I would stack the stone and "mortar" it with clay, kind of like an Irish peasants house. The walls would taper from about 18inches thick at the bottom, the dimensions are ID. As for the roof I think I'd use wood shingles or maybe slate if I can buy that small a quantity. I would need someone to cut and join the timbers for the roof, but after that's done I would only need to lay it on top  of the building with a loader.

The disadvantages is that it would take a lot of time gathering the stone and laying it, more than wood anyways, and I would have to build it on a pretty thick slab, not just on pylons like a wood post. I dont see how i could build a frost wall that small in diameter so id probably just do a concrete slab on grade, I'm not sure how thick yet. The structure would weigh about 11 tons but we are on heavy clay soil, stuff doesn't settle much here, especially on the subsoil which is hard packed gravelly clay.

Method 2: Square timber frame with cob walls, 8ft each side P=32ft A=64ft.

Advantages are that I don't need to pour a thick slab, read not renting an excavator, I can just drill 4 post holes with my post hole digger on my tractor and pour a thin floor on top. Also it would go up much faster.
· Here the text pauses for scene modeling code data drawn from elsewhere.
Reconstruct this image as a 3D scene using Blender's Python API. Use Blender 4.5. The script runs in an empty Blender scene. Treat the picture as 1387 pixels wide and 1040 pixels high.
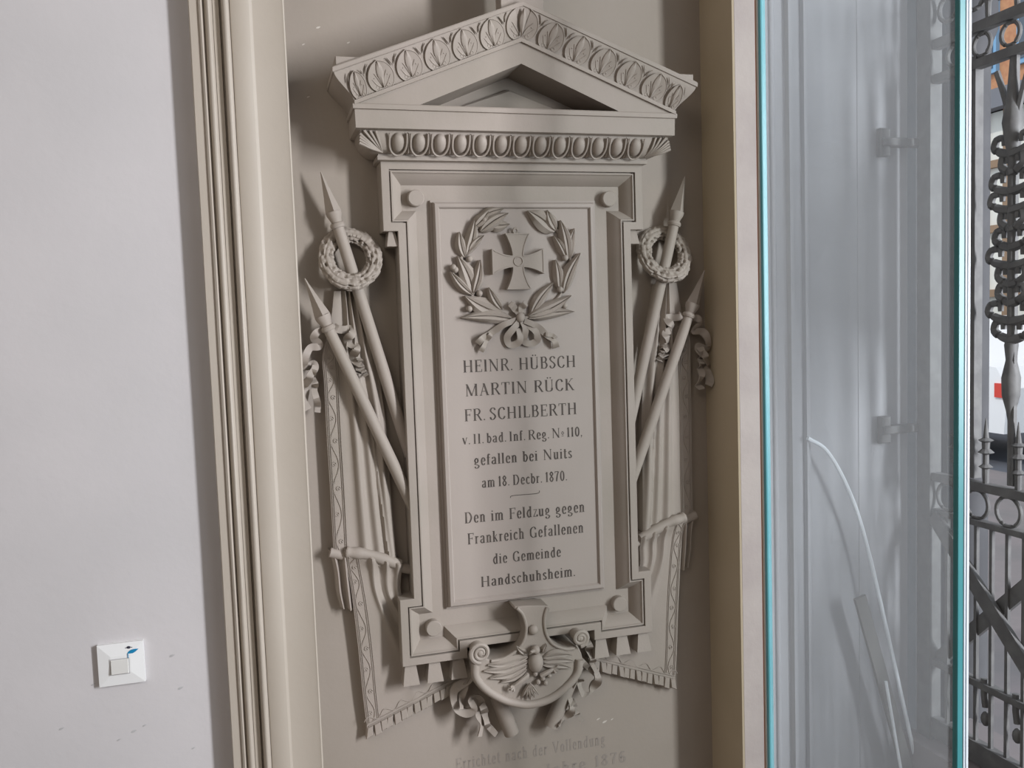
import bpy, bmesh, math, random
from mathutils import Vector, Matrix
random.seed(7)
C = bpy.context.scene.collection
PI = math.pi

# ------------------------------------------------------------------ camera, world, lights, exposure
cam_d = bpy.data.cameras.new('camera')
cam = bpy.data.objects.new('camera', cam_d)
C.objects.link(cam)
yaw, pitch, roll = 0.27586, -0.07492, -0.03406
F = Vector((math.sin(yaw)*math.cos(pitch), math.cos(yaw)*math.cos(pitch), math.sin(pitch)))
R0 = Vector((math.cos(yaw), -math.sin(yaw), 0))
U0 = R0.cross(F)
R = R0*math.cos(roll) + U0*math.sin(roll)
U = -R0*math.sin(roll) + U0*math.cos(roll)
cam.matrix_world = Matrix(((R.x, U.x, -F.x, -0.4716), (R.y, U.y, -F.y, -1.5853), (R.z, U.z, -F.z, 0.107), (0, 0, 0, 1)))
cam_d.sensor_fit = 'HORIZONTAL'
cam_d.sensor_width = 36
cam_d.lens = 36*1200/1387
cam_d.clip_start = 0.02
cam_d.clip_end = 200
bpy.context.scene.camera = cam

w = bpy.data.worlds.new('sky')
bpy.context.scene.world = w
w.use_nodes = True
bg = w.node_tree.nodes['Background']
bg.inputs[0].default_value = (0.80, 0.90, 1.0, 1)
bg.inputs[1].default_value = 1.1

def area(name, loc, target, sx, sz, power, col):
    l = bpy.data.lights.new(name, 'AREA')
    l.shape = 'RECTANGLE'
    l.size = sx
    l.size_y = sz
    l.energy = power
    l.color = col
    o = bpy.data.objects.new(name, l)
    C.objects.link(o)
    o.location = loc
    d = Vector(target) - Vector(loc)
    o.rotation_euler = d.to_track_quat('-Z', 'Y').to_euler()
    return o

# daylight through the open leaf of the street door, and an added warm area light that lifts the shadows
area('door_daylight', (1.75, -2.05, 0.36), (0.0, 0.0, 0.0), 0.22, 1.25, 104, (0.93, 0.95, 1.0))
area('warm_fill', (-1.5, -2.6, 1.55), (-0.3, -0.2, -0.2), 1.3, 1.0, 13, (1.0, 0.90, 0.76))
sun_d = bpy.data.lights.new('sun', 'SUN')
sun_d.energy = 1.3
sun_d.angle = 0.01
sun_d.color = (1.0, 0.96, 0.90)
sun = bpy.data.objects.new('sun', sun_d)
C.objects.link(sun)
sun.rotation_euler = Vector((0.75, 0.35, -0.8)).to_track_quat('-Z', 'Y').to_euler()

vs = bpy.context.scene.view_settings
vs.view_transform = 'Standard'
vs.look = 'None'
vs.gamma = 1
vs.use_curve_mapping = False
vs.exposure = 0.0

# ------------------------------------------------------------------ materials
def mat(name, col, rough=0.75, col2=None, scale=6, bump=0.0, bscale=120, spec=0.3, metal=0.0, detail=4, lo=0.4, hi=0.65, stretch=None):
    m = bpy.data.materials.new(name)
    m.use_nodes = True
    nt = m.node_tree
    b = nt.nodes['Principled BSDF']
    b.inputs['Base Color'].default_value = (*col, 1)
    b.inputs['Roughness'].default_value = rough
    b.inputs['Metallic'].default_value = metal
    b.inputs['Specular IOR Level'].default_value = spec
    g = nt.nodes.new('ShaderNodeNewGeometry')
    src = g.outputs['Position']
    if stretch:
        mp = nt.nodes.new('ShaderNodeMapping')
        mp.inputs['Scale'].default_value = stretch
        nt.links.new(src, mp.inputs['Vector'])
        src = mp.outputs['Vector']
    if col2:
        n = nt.nodes.new('ShaderNodeTexNoise')
        n.inputs['Scale'].default_value = scale
        n.inputs['Detail'].default_value = detail
        r = nt.nodes.new('ShaderNodeValToRGB')
        r.color_ramp.elements[0].position = lo
        r.color_ramp.elements[1].position = hi
        r.color_ramp.elements[0].color = (*col, 1)
        r.color_ramp.elements[1].color = (*col2, 1)
        nt.links.new(src, n.inputs['Vector'])
        nt.links.new(n.outputs['Fac'], r.inputs['Fac'])
        nt.links.new(r.outputs['Color'], b.inputs['Base Color'])
    if bump:
        n2 = nt.nodes.new('ShaderNodeTexNoise')
        n2.inputs['Scale'].default_value = bscale
        n2.inputs['Detail'].default_value = 3
        bp = nt.nodes.new('ShaderNodeBump')
        bp.inputs['Strength'].default_value = bump
        bp.inputs['Distance'].default_value = 0.002
        nt.links.new(src, n2.inputs['Vector'])
        nt.links.new(n2.outputs['Fac'], bp.inputs['Height'])
        nt.links.new(bp.outputs['Normal'], b.inputs['Normal'])
    return m

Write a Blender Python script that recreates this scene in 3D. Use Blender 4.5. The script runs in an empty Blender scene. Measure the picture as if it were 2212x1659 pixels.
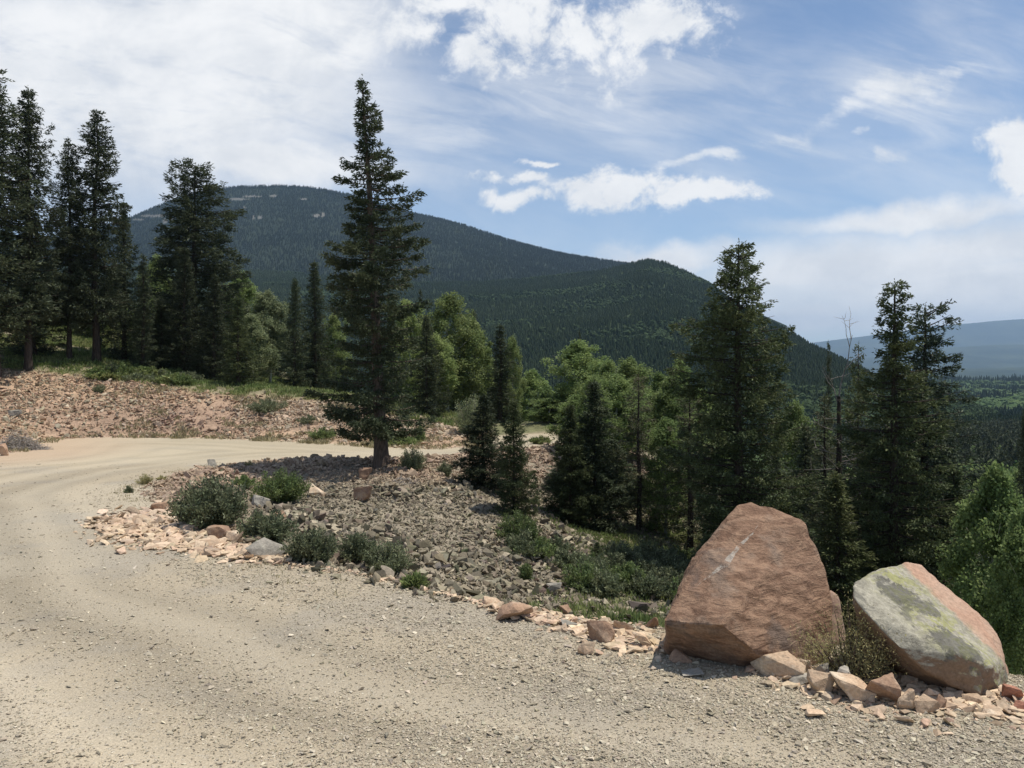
import bpy, bmesh, math, random
import numpy as np
from mathutils import Vector, noise as mnoise
R = math.radians
scene = bpy.context.scene
COL = scene.collection

# ------------------------------------------------------------------ camera, sky, sun, exposure
F = 1720.0            # focal length in units of a 2212-wide picture
CX, HY = 1106.0, 760.0
EYE = 2.6             # camera height above the road
cam_d = bpy.data.cameras.new('camera')
cam = bpy.data.objects.new('camera', cam_d); COL.objects.link(cam)
cam.location = (0, 0, EYE); cam.rotation_euler = (R(90), 0, 0)
cam_d.sensor_width = 36.0; cam_d.lens = 36.0 * F / 2212.0
cam_d.shift_y = -(829.5 - HY) / 2212.0
cam_d.clip_start = 0.1; cam_d.clip_end = 60000
scene.camera = cam

SUN_EL = 69.0
SUN_AZ = 80.0         # degrees clockwise from the viewing direction (+Y)
sl = bpy.data.lights.new('sun', 'SUN'); sl.energy = 4.2; sl.angle = R(0.6); sl.color = (1.0, 0.94, 0.84)
so = bpy.data.objects.new('sun', sl); COL.objects.link(so)
sd_ = Vector((math.sin(R(SUN_AZ)) * math.cos(R(SUN_EL)), math.cos(R(SUN_AZ)) * math.cos(R(SUN_EL)), math.sin(R(SUN_EL))))
so.rotation_euler = sd_.to_track_quat('Z', 'Y').to_euler()
so.location = sd_ * 50

vs = scene.view_settings
vs.view_transform = 'Standard'; vs.look = 'None'; vs.exposure = 0.12; vs.gamma = 1.0
scene.render.engine = 'CYCLES'
scene.cycles.use_denoising = True
try:
    scene.cycles.denoiser = 'OPENIMAGEDENOISE'
    scene.cycles.denoising_input_passes = 'RGB_ALBEDO_NORMAL'
    scene.cycles.denoising_prefilter = 'ACCURATE'
except Exception:
    pass
scene.cycles.max_bounces = 5; scene.cycles.diffuse_bounces = 3; scene.cycles.glossy_bounces = 2
scene.cycles.transmission_bounces = 3; scene.cycles.volume_bounces = 0; scene.cycles.transparent_max_bounces = 8
scene.cycles.use_adaptive_sampling = False

# ---- node helpers
class NT:
    def __init__(s, tree): s.t = tree; s.n = tree.nodes; s.l = tree.links
    def new(s, typ, **kw):
        nd = s.n.new(typ)
        for k, v in kw.items(): setattr(nd, k, v)
        return nd
    def put(s, sock, v):
        if v is None: return
        if hasattr(v, 'is_output'): s.l.new(v, sock)
        elif isinstance(v, (tuple, list)):
            v = tuple(v)
            if len(v) == 3 and len(sock.default_value) == 4: v = v + (1.0,)
            sock.default_value = v
        else: sock.default_value = v
    def math(s, op, a, b=None, c=None, clamp=False):
        m = s.new('ShaderNodeMath', operation=op); m.use_clamp = clamp
        s.put(m.inputs[0], a); s.put(m.inputs[1], b)
        if c is not None: s.put(m.inputs[2], c)
        return m.outputs[0]
    def vmath(s, op, a, b=None):
        m = s.new('ShaderNodeVectorMath', operation=op)
        s.put(m.inputs[0], a)
        if b is not None: s.put(m.inputs[1], b)
        return m.outputs[0]
    def noise(s, vec, scale, detail=4, rough=0.5, dist=0.0, dim='3D'):
        m = s.new('ShaderNodeTexNoise', noise_dimensions=dim)
        s.put(m.inputs['Vector'], vec); m.inputs['Scale'].default_value = scale
        m.inputs['Detail'].default_value = detail; m.inputs['Roughness'].default_value = rough
        m.inputs['Distortion'].default_value = dist
        return m.outputs['Fac']
    def mix(s, fac, a, b, blend='MIX'):
        m = s.new('ShaderNodeMix', data_type='RGBA', blend_type=blend)
        s.put(m.inputs['Factor'], fac); s.put(m.inputs['A'], None) 
        s.put([i for i in m.inputs if i.identifier == 'A_Color'][0], a)
        s.put([i for i in m.inputs if i.identifier == 'B_Color'][0], b)
        return [o for o in m.outputs if o.identifier == 'Result_Color'][0]
    def ss(s, v, lo, hi, a=0.0, b=1.0):
        m = s.new('ShaderNodeMapRange', interpolation_type='SMOOTHSTEP')
        s.put(m.inputs['Value'], v)
        m.inputs['From Min'].default_value = lo; m.inputs['From Max'].default_value = hi
        m.inputs['To Min'].default_value = a; m.inputs['To Max'].default_value = b
        return m.outputs[0]

# ---- world: sky texture with procedural clouds by direction
world = bpy.data.worlds.new("World"); scene.world = world; world.use_nodes = True
w = NT(world.node_tree); w.n.clear()
out = w.new('ShaderNodeOutputWorld'); bg = w.new('ShaderNodeBackground')
w.l.new(bg.outputs[0], out.inputs[0])
SKY = 0.12
sky = w.new('ShaderNodeTexSky', sky_type='NISHITA'); sky.sun_disc = False
sky.sun_elevation = R(SUN_EL); sky.sun_rotation = R(SUN_AZ)
sky.altitude = 2500; sky.air_density = 1.0; sky.dust_density = 1.2; sky.ozone_density = 1.3
tc = w.new('ShaderNodeTexCoord')
sep = w.new('ShaderNodeSeparateXYZ'); w.l.new(tc.outputs['Generated'], sep.inputs[0])
dx, dy, dz = sep.outputs
# azimuth and elevation of the direction, in units close to the picture's
ysafe = w.math('MAXIMUM', dy, 0.12)
U = w.math('DIVIDE', dx, ysafe); V = w.math('DIVIDE', dz, ysafe)
cmb = w.new('ShaderNodeCombineXYZ'); w.put(cmb.inputs[0], U); w.put(cmb.inputs[1], V)
UV = cmb.outputs[0]
wn = w.new('ShaderNodeTexNoise'); w.put(wn.inputs['Vector'], UV); wn.inputs['Scale'].default_value = 5.0; wn.inputs['Detail'].default_value = 6; wn.inputs['Roughness'].default_value = .6
warp = w.vmath('SUBTRACT', wn.outputs['Color'], (0.5, 0.5, 0.5))
wm = w.new('ShaderNodeVectorMath', operation='MULTIPLY_ADD')
w.put(wm.inputs[0], warp); w.put(wm.inputs[1], (0.16, 0.10, 0.0)); w.put(wm.inputs[2], UV)
UVW = wm.outputs[0]
def rot_scale(vec, ang, sx, sy, off=(0, 0)):
    m = w.new('ShaderNodeMapping'); m.vector_type = 'POINT'
    w.put(m.inputs['Vector'], vec)
    m.inputs['Rotation'].default_value = (0, 0, R(ang))
    m2 = w.new('ShaderNodeMapping'); w.put(m2.inputs['Vector'], m.outputs[0])
    m2.inputs['Scale'].default_value = (sx, sy, 1); m2.inputs['Location'].default_value = (off[0], off[1], 0)
    return m2.outputs[0]
def blob(px, py, hw, hh, ang=0, soft=1.0, vec=None):
    """soft ellipse around a direction; 1 at the centre, 0 outside"""
    u0, v0 = (px - CX) / F, (HY - py) / F
    d = w.vmath('SUBTRACT', vec or UVW, (u0, v0, 0))
    m = w.new('ShaderNodeMapping'); w.put(m.inputs['Vector'], d); m.inputs['Rotation'].default_value = (0, 0, R(-ang))
    m2 = w.vmath('MULTIPLY', m.outputs[0], (F / hw, F / hh, 0))
    ln = w.new('ShaderNodeVectorMath', operation='LENGTH'); w.put(ln.inputs[0], m2)
    return w.ss(ln.outputs['Value'], 1.0 + soft * .5, max(0.0, 1.0 - soft), 0.0, 1.0)
def addm(lst):
    r = lst[0]
    for q in lst[1:]: r = w.math('MAXIMUM', r, q)
    return r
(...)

The disadvantages are that I know nothing about timber framing or using cob to fill walls so I'll be paying someone to frame and assemble it as well as working with cob which I've never tried. Also... it's made mostly of wood and clay, stone is an inherently better material in most respects. I'd be worried all the time about stuff rotting, I'd like for this building to outlast me without much maintenance.

So if anyone with some experience, either having a smokehouse or building something like this, could chime in I'd love any input.